What the task asks: Copy out the listing that follows, exactly, without its pictures.

Begin

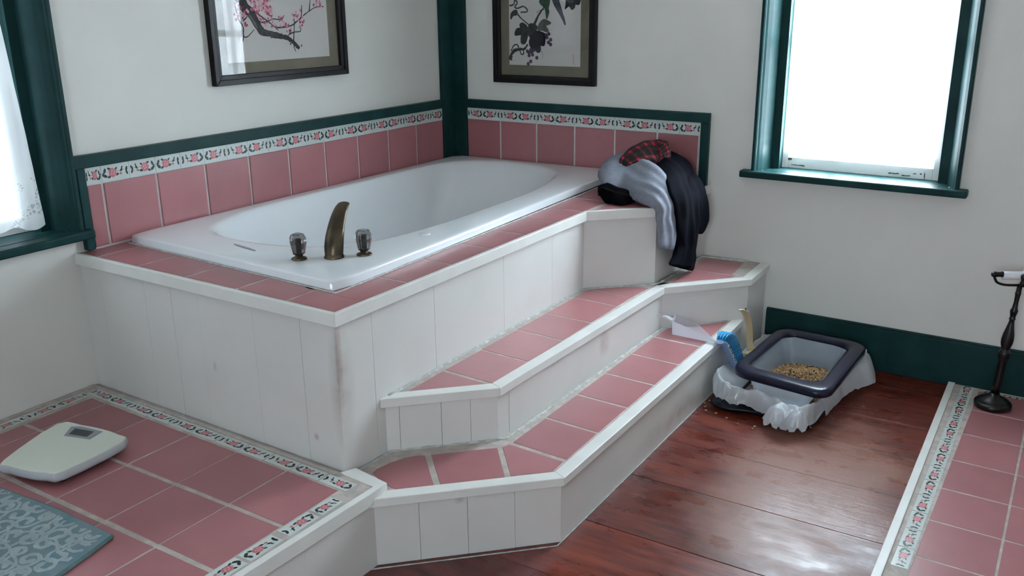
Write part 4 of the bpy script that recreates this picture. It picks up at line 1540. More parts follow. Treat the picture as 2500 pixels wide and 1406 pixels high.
GREY_A = [((1.0153, -0.4218, 0.75), (0.9939, -0.3317, 0.775), 0.014), ((1.089, -0.5122, 0.735), (1.0085, -0.2226, 0.8), 0.028), ((1.1641, -0.5252, 0.715), (1.065, -0.1424, 0.8), 0.032), ((1.2595, -0.5751, 0.703), (1.2494, -0.3659, 0.8), 0.032), ((1.333, -0.6061, 0.6975), (1.335, -0.4452, 0.7664), 0.026), ((1.3501, -0.5902, 0.679), (1.375, -0.4737, 0.7076), 0.019), ((1.3535, -0.587, 0.6422), (1.385, -0.4701, 0.6433), 0.015), ((1.3576, -0.5832, 0.5859), (1.385, -0.4666, 0.5772), 0.014), ((1.3618, -0.5793, 0.5257), (1.383, -0.4816, 0.4959), 0.013)]
BLACK = [((1.0844, -0.5412, 0.7), (1.0834, -0.5443, 0.735), 0.016), ((1.1355, -0.5923, 0.69), (1.1031, -0.5043, 0.735), 0.024), ((1.2037, -0.595, 0.688), (1.188, -0.5315, 0.725), 0.022), ((1.2421, -0.5474, 0.688), (1.2354, -0.5119, 0.71), 0.014)]
PLAID = [((1.1111, -0.36, 0.7588), (1.0756, -0.36, 0.7726), 0.01), ((1.1358, -0.34, 0.7865), (1.057, -0.3, 0.8063), 0.016), ((1.1871, -0.31, 0.8047), (1.0727, -0.22, 0.8427), 0.018), ((1.2246, -0.28, 0.8017), (1.1131, -0.17, 0.8649), 0.018), ((1.2444, -0.25, 0.7971), (1.1619, -0.15, 0.8726), 0.018), ((1.2531, -0.23, 0.8185), (1.2047, -0.15, 0.867), 0.014)]
PLAID_CURL = [((1.1762, -0.215, 0.8513), (1.1802, -0.175, 0.8702), 0.01), ((1.2032, -0.25, 0.831), (1.2234, -0.19, 0.865), 0.013), ((1.2207, -0.28, 0.8097), (1.2533, -0.235, 0.8193), 0.013), ((1.2083, -0.3, 0.7949), (1.2351, -0.27, 0.7926), 0.01)]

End

Answer for the task:
Write part 4 of the bpy script that recreates this picture. It picks up at line 1540. More parts follow. Treat the picture as 2500 pixels wide and 1406 pixels high.
GREY_A = [((1.0153, -0.4218, 0.75), (0.9939, -0.3317, 0.775), 0.014), ((1.089, -0.5122, 0.735), (1.0085, -0.2226, 0.8), 0.028), ((1.1641, -0.5252, 0.715), (1.065, -0.1424, 0.8), 0.032), ((1.2595, -0.5751, 0.703), (1.2494, -0.3659, 0.8), 0.032), ((1.333, -0.6061, 0.6975), (1.335, -0.4452, 0.7664), 0.026), ((1.3501, -0.5902, 0.679), (1.375, -0.4737, 0.7076), 0.019), ((1.3535, -0.587, 0.6422), (1.385, -0.4701, 0.6433), 0.015), ((1.3576, -0.5832, 0.5859), (1.385, -0.4666, 0.5772), 0.014), ((1.3618, -0.5793, 0.5257), (1.383, -0.4816, 0.4959), 0.013)]
BLACK = [((1.0844, -0.5412, 0.7), (1.0834, -0.5443, 0.735), 0.016), ((1.1355, -0.5923, 0.69), (1.1031, -0.5043, 0.735), 0.024), ((1.2037, -0.595, 0.688), (1.188, -0.5315, 0.725), 0.022), ((1.2421, -0.5474, 0.688), (1.2354, -0.5119, 0.71), 0.014)]
PLAID = [((1.1111, -0.36, 0.7588), (1.0756, -0.36, 0.7726), 0.01), ((1.1358, -0.34, 0.7865), (1.057, -0.3, 0.8063), 0.016), ((1.1871, -0.31, 0.8047), (1.0727, -0.22, 0.8427), 0.018), ((1.2246, -0.28, 0.8017), (1.1131, -0.17, 0.8649), 0.018), ((1.2444, -0.25, 0.7971), (1.1619, -0.15, 0.8726), 0.018), ((1.2531, -0.23, 0.8185), (1.2047, -0.15, 0.867), 0.014)]
PLAID_CURL = [((1.1762, -0.215, 0.8513), (1.1802, -0.175, 0.8702), 0.01), ((1.2032, -0.25, 0.831), (1.2234, -0.19, 0.865), 0.013), ((1.2207, -0.28, 0.8097), (1.2533, -0.235, 0.8193), 0.013), ((1.2083, -0.3, 0.7949), (1.2351, -0.27, 0.7926), 0.01)]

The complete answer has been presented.